I've also realised in greater clarity WHY this is an unfair exchange. The automated agent has a clear preference ranking in normal operation:
Eligible loan units within diversification limits are preferred to cash (the account is actively trying to buy them)
Cash is preferred to ineligible loan units (the same account is actively trying to sell them).
This means that eligible loan units are actively preferred to ineligible ones.
For a fair exchange, each party to the trade receives something that they rank equal or higher to what they give in exchange.
The trade is unfair because the automated agent would prefer to keep the loan unit it is giving away compared to the one it receives.
The primary preferences (which loan units are preferred to cash) are being ignored and only the secondary preferences (all else being equal which loan units it would prefer to increase / decrease) considered.
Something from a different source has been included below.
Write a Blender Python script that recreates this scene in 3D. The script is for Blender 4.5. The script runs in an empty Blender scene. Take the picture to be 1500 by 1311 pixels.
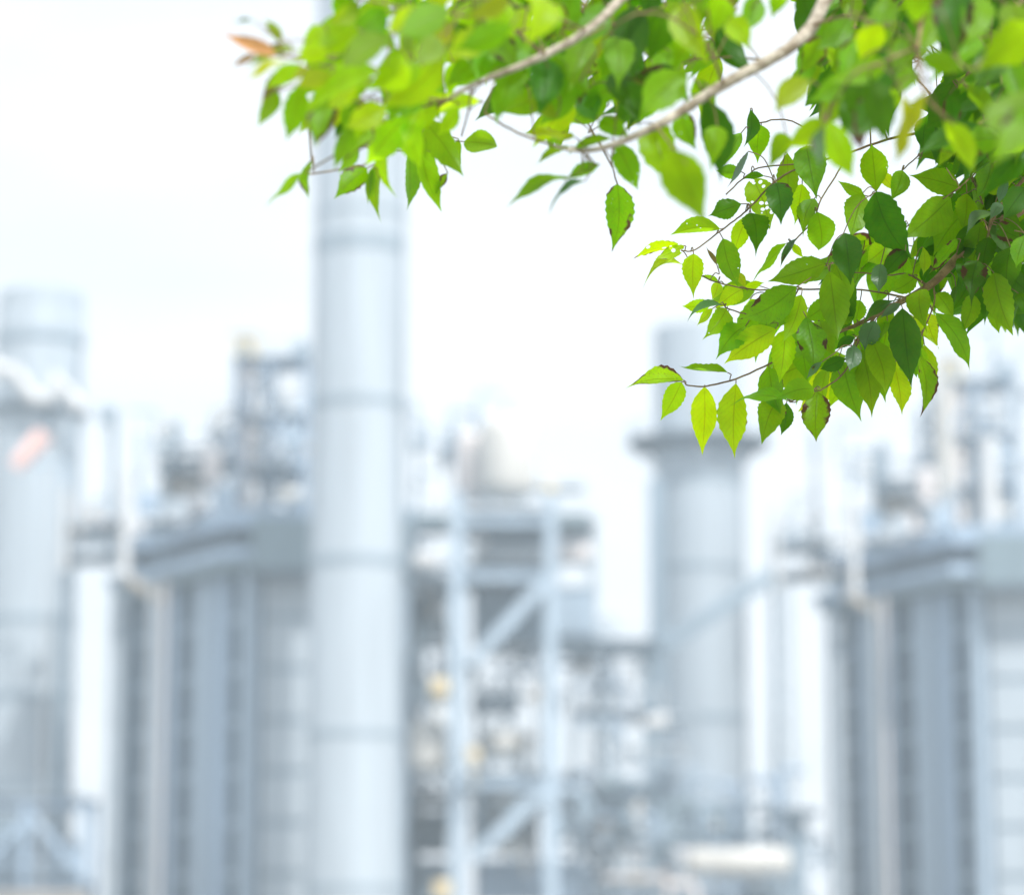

Edit: it seems to me a better solution to the "problem" of some lenders being "overweight" in an ineligible loan (when the bug has been fixed and ineligible loans are ineligible for swapping too) would be to order the sales queue for loan units being sold by the GBBA / GEA / etc. by how "overweight" the given account is in that loan... so a lender who is withdrawing all their money and only one loan is left in their account (representing 100% of the investment) would be at the front of the sales queue for that loan, and a lender whose holding is less than a micropenny would be at the back of the sales queue.